Deb bought me a cool watch and a book about “Classic Tramps in New Zealand” for Christmas. The last was a mistake. I sooooooo want to go tramping again!

I got her a broach. It's really lovely!


Some thoughts towards the end of the year

Thursday 28 December 2000


A big part of me is feeling relaxed. It's the holidays, I'm sleeping in late, have just read a great book, spending lots of time with Deb and Matty not doing much, have had nieces and nephews visiting, there's been a cricket test on, I got lots of good presents at Christmas …

This is all good, and the feeling of relaxation is a nice one.

But part of me is already starting to hunker down for the year ahead. I'm thinking about babies, and work, and money, and love, and house renovations, and careers, and dreams, and training, and basketball, and tramping, and fitness, and lifestyle. And, you know, the normal things like “What's for dinner?”, “How can I get Debbie to read Matthew a book instead of me?”, and “Why have I only shit once in nearly 4 days?” The last is more of a rumination than a health enquiry. As Deb has come to learn over the years, taking a good book and disappearing with the words, “I may be some time … ” is one of life's little pleasures for me.

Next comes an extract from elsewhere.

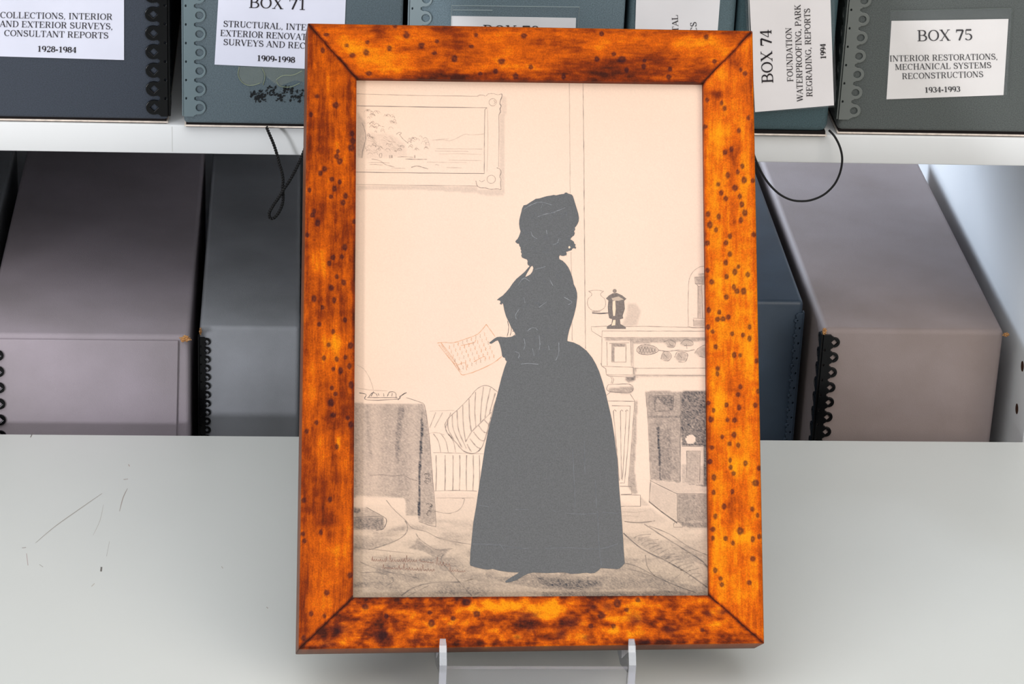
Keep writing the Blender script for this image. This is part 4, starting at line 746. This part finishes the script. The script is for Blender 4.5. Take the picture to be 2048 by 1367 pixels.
# sofa and cushion
line([(640, 408), (760, 404), (840, 402)], 1, .25, **Z5); line([(670, 742), (1080, 752)], 1.3, .4, **Z5); line([(680, 1050), (850, 1046), (1020, 1052)], 1.5, .5, **Z5); line([(690, 1106), (1000, 1106)], 1, .3, **Z5)
ZC = dict(ox=697, oy=716, s=2.801)
line([(540, 370), (560, 335), (620, 280), (680, 218), (720, 172), (762, 152), (800, 163), (835, 190)], 1.5, .5, **ZC)
line([(540, 370), (552, 415), (600, 470), (650, 522), (705, 532), (745, 500), (768, 440), (790, 360), (806, 300), (830, 220)], 2.2, .55, **ZC)
for pts in ([(556, 345), (560, 400), (590, 455)], [(582, 318), (588, 400), (636, 500)], [(608, 292), (616, 400), (660, 505)], [(640, 262), (643, 370), (656, 465)], [(675, 228), (678, 330), (688, 410)], [(712, 190), (708, 300), (714, 385)], [(756, 160), (745, 250), (738, 360)], [(795, 168), (775, 260), (765, 335)], [(822, 195), (800, 270), (790, 310)], [(655, 470), (690, 412), (740, 362), (800, 302)], [(665, 480), (676, 505), (690, 524)], [(680, 450), (712, 490), (738, 506)], [(700, 412), (735, 455), (760, 462)], [(728, 376), (755, 410), (778, 418)], [(760, 345), (785, 372)]): line(pts, 2.3, .42, **ZC)
for x0, x1 in ((690, 640), (745, 680), (810, 770)): line([(x0, 420), ((x0 + x1) / 2, 480), (x1, 540)], 1.9, .36, **Z5)
for x in (670, 730, 790): line([(x, 590), (x + 40, 650), (x + 60, 740)], 1.9, .36, **Z5)
for x in (692, 765, 828, 882, 938, 990, 1040): line([(x, 762), (x + rnd.uniform(-4, 4), 900), (x - 2, 1048)], 2.2, .46, **Z5)
line([(610, 600), (680, 580), (760, 600)], 1.2, .3, **Z5)
line([(640, 1200), (780, 1230), (880, 1200), (920, 1120), (900, 1110)], 1.6, .4, **Z5)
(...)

I guess it's the end of year thing to a large extent. You look back and forward at the same time. You feel vaguely unsettled with what you've done and want to do so many more things in the coming year.

I'm not where I want to be, but I'm making progress.

I'm not who I want to be, but I'm edging closer.

I am with who I want to be with, and that's like having an ace up your sleeve.

I have a son whom I can't imagine life without, and that's like a fountain of spring water. It may occasionally make a puddle around your feet but you always enjoy drinking from it.

I want to keep pushing on with this life of mine, but I also want to take more of a role in creating the path and not just following it.